> **INPUT FOR THIS TASK**
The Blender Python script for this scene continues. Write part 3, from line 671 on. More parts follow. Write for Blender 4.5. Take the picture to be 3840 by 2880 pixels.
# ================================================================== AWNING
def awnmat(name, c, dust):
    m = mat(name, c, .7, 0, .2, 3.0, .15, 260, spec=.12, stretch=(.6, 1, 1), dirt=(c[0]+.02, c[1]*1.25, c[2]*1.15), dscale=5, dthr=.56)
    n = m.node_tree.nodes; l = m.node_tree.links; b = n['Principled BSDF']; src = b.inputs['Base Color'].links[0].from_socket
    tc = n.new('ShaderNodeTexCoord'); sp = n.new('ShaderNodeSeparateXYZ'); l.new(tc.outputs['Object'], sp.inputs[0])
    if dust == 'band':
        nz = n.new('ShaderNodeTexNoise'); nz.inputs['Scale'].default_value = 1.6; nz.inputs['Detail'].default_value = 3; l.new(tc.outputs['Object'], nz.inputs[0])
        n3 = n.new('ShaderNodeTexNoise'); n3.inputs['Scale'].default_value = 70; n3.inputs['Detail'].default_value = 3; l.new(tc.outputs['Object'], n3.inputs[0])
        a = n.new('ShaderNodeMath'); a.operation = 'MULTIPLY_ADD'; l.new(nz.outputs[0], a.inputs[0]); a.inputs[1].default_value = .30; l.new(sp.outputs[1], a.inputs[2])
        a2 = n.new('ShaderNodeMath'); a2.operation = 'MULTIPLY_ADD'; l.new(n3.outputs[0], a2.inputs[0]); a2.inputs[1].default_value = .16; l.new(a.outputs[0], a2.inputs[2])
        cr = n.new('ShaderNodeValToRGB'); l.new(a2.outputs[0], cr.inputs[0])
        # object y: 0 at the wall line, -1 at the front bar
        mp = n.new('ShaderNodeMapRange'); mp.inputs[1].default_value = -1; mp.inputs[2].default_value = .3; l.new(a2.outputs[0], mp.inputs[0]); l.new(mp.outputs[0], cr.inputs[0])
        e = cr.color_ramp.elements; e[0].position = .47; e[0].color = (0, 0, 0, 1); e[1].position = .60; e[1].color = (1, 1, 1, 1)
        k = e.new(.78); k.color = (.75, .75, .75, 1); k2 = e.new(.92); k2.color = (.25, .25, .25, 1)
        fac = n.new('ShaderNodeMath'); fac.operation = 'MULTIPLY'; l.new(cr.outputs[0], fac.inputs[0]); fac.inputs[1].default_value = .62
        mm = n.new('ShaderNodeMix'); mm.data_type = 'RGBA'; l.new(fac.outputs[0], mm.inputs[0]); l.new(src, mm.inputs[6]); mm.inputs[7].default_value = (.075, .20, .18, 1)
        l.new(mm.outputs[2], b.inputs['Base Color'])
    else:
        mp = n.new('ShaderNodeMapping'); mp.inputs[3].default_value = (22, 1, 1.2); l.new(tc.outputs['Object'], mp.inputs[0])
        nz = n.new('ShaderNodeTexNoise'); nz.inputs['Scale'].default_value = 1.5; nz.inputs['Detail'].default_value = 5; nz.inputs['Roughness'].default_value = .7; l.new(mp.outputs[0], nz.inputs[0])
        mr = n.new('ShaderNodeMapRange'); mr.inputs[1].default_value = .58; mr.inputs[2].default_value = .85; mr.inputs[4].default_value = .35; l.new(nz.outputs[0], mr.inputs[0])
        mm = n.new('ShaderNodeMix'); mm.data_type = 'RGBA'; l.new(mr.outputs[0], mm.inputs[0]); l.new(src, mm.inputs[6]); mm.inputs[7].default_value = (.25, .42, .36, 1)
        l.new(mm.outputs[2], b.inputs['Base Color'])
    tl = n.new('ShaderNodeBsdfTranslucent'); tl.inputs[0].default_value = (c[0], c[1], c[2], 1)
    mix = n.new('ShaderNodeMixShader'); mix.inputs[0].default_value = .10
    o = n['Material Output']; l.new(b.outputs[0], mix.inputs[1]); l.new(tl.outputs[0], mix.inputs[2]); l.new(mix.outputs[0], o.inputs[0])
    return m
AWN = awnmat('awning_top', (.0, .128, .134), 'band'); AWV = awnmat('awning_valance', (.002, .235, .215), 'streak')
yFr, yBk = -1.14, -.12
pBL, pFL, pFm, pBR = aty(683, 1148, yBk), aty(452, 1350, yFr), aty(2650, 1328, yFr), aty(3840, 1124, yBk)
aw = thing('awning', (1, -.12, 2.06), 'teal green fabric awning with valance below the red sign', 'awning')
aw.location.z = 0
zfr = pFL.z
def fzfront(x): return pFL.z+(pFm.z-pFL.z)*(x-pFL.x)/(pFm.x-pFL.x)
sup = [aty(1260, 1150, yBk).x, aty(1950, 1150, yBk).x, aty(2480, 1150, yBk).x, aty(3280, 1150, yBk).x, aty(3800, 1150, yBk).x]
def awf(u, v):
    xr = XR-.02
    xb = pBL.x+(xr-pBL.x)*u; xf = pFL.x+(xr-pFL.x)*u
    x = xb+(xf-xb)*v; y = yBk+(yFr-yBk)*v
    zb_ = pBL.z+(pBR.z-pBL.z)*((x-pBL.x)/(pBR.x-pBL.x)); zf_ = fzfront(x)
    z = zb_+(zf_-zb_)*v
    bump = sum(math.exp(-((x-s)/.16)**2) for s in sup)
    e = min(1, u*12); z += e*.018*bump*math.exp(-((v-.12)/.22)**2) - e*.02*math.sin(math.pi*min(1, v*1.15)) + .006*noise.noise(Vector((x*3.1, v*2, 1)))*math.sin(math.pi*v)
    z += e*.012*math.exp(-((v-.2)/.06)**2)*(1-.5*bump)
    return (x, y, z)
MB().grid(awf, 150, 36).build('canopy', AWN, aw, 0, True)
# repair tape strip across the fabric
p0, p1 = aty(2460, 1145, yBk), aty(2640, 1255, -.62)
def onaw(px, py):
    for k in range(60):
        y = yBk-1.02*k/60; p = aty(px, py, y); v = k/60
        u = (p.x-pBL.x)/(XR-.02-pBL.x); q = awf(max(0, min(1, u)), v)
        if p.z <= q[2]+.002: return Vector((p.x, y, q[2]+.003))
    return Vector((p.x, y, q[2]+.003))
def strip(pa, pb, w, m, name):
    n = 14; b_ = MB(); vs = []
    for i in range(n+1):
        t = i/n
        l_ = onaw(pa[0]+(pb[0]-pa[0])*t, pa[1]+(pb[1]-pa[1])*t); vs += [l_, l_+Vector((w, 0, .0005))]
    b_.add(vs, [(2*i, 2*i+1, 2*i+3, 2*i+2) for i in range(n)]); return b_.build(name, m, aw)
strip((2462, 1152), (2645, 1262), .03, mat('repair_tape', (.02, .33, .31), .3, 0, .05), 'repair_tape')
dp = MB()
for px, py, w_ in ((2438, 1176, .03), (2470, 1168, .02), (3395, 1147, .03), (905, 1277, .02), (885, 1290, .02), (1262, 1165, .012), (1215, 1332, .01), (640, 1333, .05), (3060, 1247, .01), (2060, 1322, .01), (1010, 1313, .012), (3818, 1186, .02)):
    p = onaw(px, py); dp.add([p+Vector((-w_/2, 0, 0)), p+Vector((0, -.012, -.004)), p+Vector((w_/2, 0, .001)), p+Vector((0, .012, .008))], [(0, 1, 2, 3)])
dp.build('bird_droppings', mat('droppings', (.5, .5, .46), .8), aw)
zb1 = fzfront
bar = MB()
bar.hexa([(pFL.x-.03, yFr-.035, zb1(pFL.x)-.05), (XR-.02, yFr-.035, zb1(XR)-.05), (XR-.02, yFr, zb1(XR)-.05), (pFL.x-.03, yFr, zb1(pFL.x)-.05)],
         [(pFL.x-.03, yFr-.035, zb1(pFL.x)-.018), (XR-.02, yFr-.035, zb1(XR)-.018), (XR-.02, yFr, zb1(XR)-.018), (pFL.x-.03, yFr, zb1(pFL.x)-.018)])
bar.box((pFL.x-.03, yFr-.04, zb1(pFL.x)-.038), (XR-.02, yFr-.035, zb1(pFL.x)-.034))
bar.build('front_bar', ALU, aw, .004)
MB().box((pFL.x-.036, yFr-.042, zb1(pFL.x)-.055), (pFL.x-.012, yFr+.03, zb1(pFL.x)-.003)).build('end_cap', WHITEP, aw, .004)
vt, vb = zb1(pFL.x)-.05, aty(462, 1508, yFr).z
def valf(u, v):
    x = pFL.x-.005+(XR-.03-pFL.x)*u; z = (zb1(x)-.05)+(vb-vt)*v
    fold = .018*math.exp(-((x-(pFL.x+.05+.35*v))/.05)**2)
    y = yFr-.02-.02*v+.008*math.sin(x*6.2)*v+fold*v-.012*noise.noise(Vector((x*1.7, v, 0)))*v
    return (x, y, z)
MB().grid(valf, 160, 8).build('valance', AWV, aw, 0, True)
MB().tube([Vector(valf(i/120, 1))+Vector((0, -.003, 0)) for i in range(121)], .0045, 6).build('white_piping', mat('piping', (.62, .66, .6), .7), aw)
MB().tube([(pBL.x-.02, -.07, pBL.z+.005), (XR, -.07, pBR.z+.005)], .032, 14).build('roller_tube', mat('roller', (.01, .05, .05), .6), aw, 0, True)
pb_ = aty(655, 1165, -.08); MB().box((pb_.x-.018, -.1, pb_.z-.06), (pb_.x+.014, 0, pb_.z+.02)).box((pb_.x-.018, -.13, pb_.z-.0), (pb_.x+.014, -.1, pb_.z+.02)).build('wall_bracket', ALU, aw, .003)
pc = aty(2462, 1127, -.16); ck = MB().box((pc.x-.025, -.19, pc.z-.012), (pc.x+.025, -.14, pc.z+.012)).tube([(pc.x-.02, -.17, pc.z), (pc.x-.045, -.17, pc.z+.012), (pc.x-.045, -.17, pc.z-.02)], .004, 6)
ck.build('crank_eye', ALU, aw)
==
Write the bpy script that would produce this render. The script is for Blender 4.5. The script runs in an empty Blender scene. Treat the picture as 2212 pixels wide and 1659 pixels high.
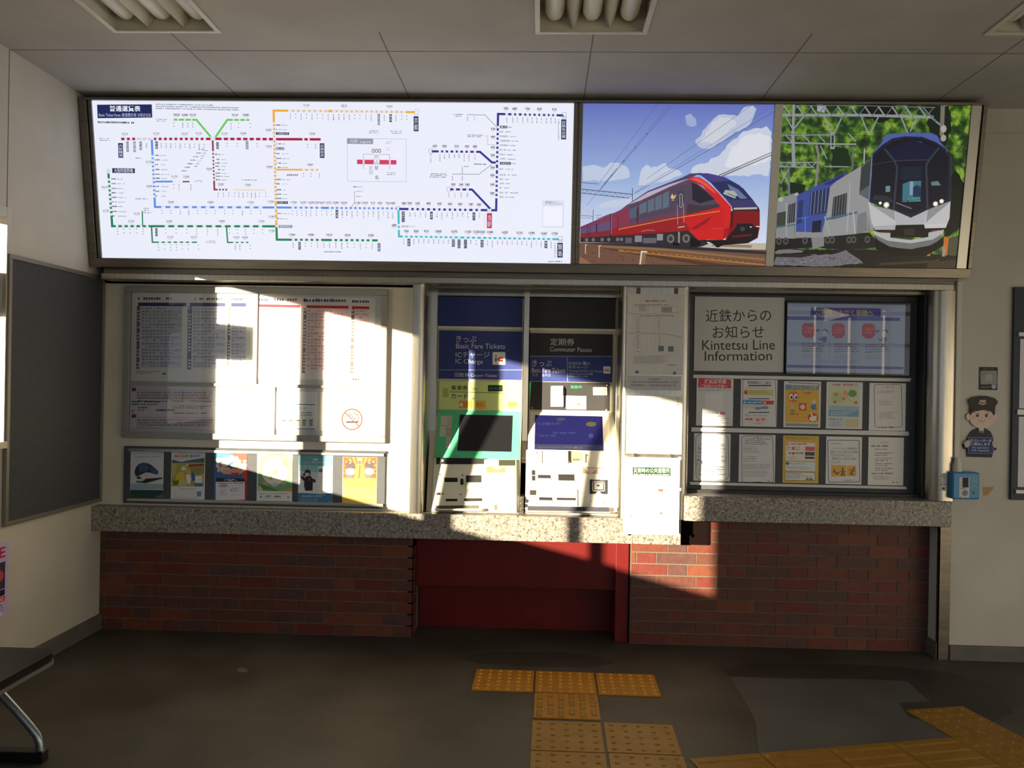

> **WHAT TO PRODUCE**
List all lines where "picture" occurs.

> **REPLY TO THE TASK**
The Blender Python script for this scene continues. Write part 3, from line 671 on. More parts follow. Write for Blender 4.5. Take the picture to be 3840 by 2880 pixels.
Write the bpy script that would produce this render. The script is for Blender 4.5. The script runs in an empty Blender scene. Treat the picture as 2212 pixels wide and 1659 pixels high.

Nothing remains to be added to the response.